Data section
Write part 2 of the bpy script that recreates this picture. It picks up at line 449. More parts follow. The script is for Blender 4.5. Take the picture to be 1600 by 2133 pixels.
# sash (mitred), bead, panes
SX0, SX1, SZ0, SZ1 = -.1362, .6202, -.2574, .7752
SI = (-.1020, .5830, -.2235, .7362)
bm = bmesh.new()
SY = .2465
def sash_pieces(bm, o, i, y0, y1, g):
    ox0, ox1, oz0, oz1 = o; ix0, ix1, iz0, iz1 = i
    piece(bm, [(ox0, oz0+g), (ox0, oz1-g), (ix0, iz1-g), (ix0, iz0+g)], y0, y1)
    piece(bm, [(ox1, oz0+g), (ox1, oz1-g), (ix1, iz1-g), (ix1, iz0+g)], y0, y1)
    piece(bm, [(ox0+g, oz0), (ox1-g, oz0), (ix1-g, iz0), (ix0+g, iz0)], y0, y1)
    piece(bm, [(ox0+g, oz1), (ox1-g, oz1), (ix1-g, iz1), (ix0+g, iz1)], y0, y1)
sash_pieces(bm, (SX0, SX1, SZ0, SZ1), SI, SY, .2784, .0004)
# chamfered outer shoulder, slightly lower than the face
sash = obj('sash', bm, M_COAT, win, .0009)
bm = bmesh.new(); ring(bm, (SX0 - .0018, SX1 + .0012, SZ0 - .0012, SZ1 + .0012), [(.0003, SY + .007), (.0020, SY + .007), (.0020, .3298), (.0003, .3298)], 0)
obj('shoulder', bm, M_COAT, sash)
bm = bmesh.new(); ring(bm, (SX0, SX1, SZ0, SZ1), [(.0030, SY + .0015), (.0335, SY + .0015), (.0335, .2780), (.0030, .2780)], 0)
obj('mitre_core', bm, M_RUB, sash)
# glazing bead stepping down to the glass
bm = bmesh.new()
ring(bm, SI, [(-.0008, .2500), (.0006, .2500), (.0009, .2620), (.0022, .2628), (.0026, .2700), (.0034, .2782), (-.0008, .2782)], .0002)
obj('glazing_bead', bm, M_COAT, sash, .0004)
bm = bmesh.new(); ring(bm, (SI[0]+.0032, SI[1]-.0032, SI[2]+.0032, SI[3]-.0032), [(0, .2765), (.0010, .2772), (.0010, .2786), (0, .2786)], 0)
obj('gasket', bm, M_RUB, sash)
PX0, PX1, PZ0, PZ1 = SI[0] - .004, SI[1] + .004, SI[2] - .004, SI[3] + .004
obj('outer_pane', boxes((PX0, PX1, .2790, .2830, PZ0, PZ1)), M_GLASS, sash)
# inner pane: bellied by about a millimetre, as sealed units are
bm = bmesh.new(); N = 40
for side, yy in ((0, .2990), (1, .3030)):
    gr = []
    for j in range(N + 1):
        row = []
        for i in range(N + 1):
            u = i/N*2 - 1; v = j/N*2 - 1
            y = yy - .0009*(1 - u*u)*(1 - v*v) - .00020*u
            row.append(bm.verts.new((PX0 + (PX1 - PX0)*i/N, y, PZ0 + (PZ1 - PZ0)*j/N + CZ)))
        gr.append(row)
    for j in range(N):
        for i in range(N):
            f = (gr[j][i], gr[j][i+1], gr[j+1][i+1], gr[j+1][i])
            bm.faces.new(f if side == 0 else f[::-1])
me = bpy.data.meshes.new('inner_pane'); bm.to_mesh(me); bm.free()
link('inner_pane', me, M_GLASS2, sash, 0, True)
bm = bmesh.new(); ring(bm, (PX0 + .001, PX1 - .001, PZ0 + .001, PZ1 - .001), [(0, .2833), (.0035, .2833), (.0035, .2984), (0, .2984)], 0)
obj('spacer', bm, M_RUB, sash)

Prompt
Output every line above without altering anything.

Response to the task
Write part 2 of the bpy script that recreates this picture. It picks up at line 449. More parts follow. The script is for Blender 4.5. Take the picture to be 1600 by 2133 pixels.
# sash (mitred), bead, panes
SX0, SX1, SZ0, SZ1 = -.1362, .6202, -.2574, .7752
SI = (-.1020, .5830, -.2235, .7362)
bm = bmesh.new()
SY = .2465
def sash_pieces(bm, o, i, y0, y1, g):
    ox0, ox1, oz0, oz1 = o; ix0, ix1, iz0, iz1 = i
    piece(bm, [(ox0, oz0+g), (ox0, oz1-g), (ix0, iz1-g), (ix0, iz0+g)], y0, y1)
    piece(bm, [(ox1, oz0+g), (ox1, oz1-g), (ix1, iz1-g), (ix1, iz0+g)], y0, y1)
    piece(bm, [(ox0+g, oz0), (ox1-g, oz0), (ix1-g, iz0), (ix0+g, iz0)], y0, y1)
    piece(bm, [(ox0+g, oz1), (ox1-g, oz1), (ix1-g, iz1), (ix0+g, iz1)], y0, y1)
sash_pieces(bm, (SX0, SX1, SZ0, SZ1), SI, SY, .2784, .0004)
# chamfered outer shoulder, slightly lower than the face
sash = obj('sash', bm, M_COAT, win, .0009)
bm = bmesh.new(); ring(bm, (SX0 - .0018, SX1 + .0012, SZ0 - .0012, SZ1 + .0012), [(.0003, SY + .007), (.0020, SY + .007), (.0020, .3298), (.0003, .3298)], 0)
obj('shoulder', bm, M_COAT, sash)
bm = bmesh.new(); ring(bm, (SX0, SX1, SZ0, SZ1), [(.0030, SY + .0015), (.0335, SY + .0015), (.0335, .2780), (.0030, .2780)], 0)
obj('mitre_core', bm, M_RUB, sash)
# glazing bead stepping down to the glass
bm = bmesh.new()
ring(bm, SI, [(-.0008, .2500), (.0006, .2500), (.0009, .2620), (.0022, .2628), (.0026, .2700), (.0034, .2782), (-.0008, .2782)], .0002)
obj('glazing_bead', bm, M_COAT, sash, .0004)
bm = bmesh.new(); ring(bm, (SI[0]+.0032, SI[1]-.0032, SI[2]+.0032, SI[3]-.0032), [(0, .2765), (.0010, .2772), (.0010, .2786), (0, .2786)], 0)
obj('gasket', bm, M_RUB, sash)
PX0, PX1, PZ0, PZ1 = SI[0] - .004, SI[1] + .004, SI[2] - .004, SI[3] + .004
obj('outer_pane', boxes((PX0, PX1, .2790, .2830, PZ0, PZ1)), M_GLASS, sash)
# inner pane: bellied by about a millimetre, as sealed units are
bm = bmesh.new(); N = 40
for side, yy in ((0, .2990), (1, .3030)):
    gr = []
    for j in range(N + 1):
        row = []
        for i in range(N + 1):
            u = i/N*2 - 1; v = j/N*2 - 1
            y = yy - .0009*(1 - u*u)*(1 - v*v) - .00020*u
            row.append(bm.verts.new((PX0 + (PX1 - PX0)*i/N, y, PZ0 + (PZ1 - PZ0)*j/N + CZ)))
        gr.append(row)
    for j in range(N):
        for i in range(N):
            f = (gr[j][i], gr[j][i+1], gr[j+1][i+1], gr[j+1][i])
            bm.faces.new(f if side == 0 else f[::-1])
me = bpy.data.meshes.new('inner_pane'); bm.to_mesh(me); bm.free()
link('inner_pane', me, M_GLASS2, sash, 0, True)
bm = bmesh.new(); ring(bm, (PX0 + .001, PX1 - .001, PZ0 + .001, PZ1 - .001), [(0, .2833), (.0035, .2833), (.0035, .2984), (0, .2984)], 0)
obj('spacer', bm, M_RUB, sash)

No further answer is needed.